*WHAT IS BEING ASKED*.
Collect each line holding the string "this".

3D scene scripts
_ _ _ _ _
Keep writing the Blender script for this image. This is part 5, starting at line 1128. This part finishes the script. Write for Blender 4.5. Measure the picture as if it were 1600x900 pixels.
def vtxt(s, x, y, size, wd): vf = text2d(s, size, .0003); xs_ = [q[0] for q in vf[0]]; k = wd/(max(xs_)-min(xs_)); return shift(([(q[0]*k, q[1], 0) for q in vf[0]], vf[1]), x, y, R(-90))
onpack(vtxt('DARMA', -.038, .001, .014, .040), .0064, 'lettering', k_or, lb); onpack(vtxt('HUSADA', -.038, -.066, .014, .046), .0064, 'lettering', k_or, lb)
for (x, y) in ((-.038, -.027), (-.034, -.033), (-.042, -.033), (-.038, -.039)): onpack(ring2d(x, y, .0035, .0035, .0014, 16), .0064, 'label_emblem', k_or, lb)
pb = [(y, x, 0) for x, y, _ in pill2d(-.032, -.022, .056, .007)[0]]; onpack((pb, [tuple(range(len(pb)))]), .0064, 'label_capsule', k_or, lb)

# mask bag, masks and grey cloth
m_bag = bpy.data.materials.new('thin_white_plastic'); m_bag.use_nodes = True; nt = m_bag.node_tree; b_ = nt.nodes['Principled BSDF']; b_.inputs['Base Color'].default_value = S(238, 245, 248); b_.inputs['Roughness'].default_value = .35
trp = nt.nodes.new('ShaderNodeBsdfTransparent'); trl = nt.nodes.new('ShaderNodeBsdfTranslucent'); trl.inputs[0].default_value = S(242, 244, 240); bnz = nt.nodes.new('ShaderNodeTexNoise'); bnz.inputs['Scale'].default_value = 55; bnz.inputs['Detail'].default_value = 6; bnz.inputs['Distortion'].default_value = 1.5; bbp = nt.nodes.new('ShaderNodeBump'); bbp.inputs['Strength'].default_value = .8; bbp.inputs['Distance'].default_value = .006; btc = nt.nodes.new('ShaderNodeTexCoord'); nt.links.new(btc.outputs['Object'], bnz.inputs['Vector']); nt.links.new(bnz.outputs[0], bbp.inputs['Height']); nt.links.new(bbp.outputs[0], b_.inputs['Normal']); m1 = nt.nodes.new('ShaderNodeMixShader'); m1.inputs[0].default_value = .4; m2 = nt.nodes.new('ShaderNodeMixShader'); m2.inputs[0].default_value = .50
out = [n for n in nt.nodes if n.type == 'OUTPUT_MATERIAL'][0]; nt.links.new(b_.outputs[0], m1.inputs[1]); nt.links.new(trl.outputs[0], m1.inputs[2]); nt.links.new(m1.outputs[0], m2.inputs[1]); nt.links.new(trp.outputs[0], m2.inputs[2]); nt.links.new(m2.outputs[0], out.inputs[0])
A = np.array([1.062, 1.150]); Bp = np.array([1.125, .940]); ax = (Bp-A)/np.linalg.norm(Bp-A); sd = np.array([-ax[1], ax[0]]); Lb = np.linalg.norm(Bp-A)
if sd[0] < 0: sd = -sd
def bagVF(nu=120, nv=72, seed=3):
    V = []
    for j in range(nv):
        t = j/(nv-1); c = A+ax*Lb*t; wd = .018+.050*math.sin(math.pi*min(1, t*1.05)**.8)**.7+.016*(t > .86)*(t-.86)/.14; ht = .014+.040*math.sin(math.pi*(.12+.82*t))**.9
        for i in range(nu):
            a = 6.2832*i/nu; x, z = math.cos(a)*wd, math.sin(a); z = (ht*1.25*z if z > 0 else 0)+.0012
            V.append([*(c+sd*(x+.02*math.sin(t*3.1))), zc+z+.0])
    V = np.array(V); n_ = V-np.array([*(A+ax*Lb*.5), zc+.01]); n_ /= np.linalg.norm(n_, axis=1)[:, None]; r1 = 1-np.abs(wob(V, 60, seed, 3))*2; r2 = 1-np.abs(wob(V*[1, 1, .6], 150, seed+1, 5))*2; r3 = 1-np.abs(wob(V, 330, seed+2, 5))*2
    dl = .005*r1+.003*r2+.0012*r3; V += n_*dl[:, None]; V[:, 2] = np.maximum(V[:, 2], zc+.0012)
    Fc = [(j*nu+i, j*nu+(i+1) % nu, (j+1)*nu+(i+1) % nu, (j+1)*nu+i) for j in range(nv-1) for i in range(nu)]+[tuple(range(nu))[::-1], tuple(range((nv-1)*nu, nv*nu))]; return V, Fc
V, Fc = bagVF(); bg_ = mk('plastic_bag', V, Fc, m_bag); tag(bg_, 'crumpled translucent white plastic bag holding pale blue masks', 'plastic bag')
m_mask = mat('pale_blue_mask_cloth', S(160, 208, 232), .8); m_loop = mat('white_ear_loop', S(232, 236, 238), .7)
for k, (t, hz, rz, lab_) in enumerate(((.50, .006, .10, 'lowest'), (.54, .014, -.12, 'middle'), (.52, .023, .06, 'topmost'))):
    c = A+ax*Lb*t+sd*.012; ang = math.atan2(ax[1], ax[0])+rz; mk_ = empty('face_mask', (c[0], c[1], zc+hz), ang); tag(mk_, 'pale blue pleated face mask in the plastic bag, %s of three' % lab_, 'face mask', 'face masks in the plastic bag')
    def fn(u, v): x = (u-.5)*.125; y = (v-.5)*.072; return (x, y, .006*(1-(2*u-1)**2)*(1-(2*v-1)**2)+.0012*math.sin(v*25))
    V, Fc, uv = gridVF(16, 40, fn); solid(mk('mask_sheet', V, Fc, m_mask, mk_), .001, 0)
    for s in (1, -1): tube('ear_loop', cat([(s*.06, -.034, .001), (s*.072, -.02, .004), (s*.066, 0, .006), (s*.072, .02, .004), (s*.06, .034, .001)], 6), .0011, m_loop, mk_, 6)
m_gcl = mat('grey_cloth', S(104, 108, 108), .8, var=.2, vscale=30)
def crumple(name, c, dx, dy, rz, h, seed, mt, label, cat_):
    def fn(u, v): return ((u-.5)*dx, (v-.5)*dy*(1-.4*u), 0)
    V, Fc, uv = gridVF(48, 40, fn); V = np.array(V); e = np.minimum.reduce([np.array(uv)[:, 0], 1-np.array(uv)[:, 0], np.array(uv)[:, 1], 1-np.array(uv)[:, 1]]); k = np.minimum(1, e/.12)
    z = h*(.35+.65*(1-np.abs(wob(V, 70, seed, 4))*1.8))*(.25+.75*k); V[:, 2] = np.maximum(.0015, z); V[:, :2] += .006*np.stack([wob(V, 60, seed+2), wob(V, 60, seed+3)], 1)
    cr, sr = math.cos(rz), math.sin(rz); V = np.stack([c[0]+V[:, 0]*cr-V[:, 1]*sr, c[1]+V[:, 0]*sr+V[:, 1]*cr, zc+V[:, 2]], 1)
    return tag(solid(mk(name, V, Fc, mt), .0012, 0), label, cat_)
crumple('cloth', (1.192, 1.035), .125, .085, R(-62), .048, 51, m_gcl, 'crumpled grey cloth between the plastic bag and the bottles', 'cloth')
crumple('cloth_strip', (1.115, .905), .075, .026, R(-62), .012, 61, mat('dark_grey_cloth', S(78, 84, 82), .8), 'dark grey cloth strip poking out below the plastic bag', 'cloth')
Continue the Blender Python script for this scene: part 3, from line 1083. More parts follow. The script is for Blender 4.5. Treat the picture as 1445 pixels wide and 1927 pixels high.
_ _ _ _ _
*SOLUTION*.
Keep writing the Blender script for this image. This is part 5, starting at line 1128. This part finishes the script. Write for Blender 4.5. Measure the picture as if it were 1600x900 pixels.
Continue the Blender Python script for this scene: part 3, from line 1083. More parts follow. The script is for Blender 4.5. Treat the picture as 1445 pixels wide and 1927 pixels high.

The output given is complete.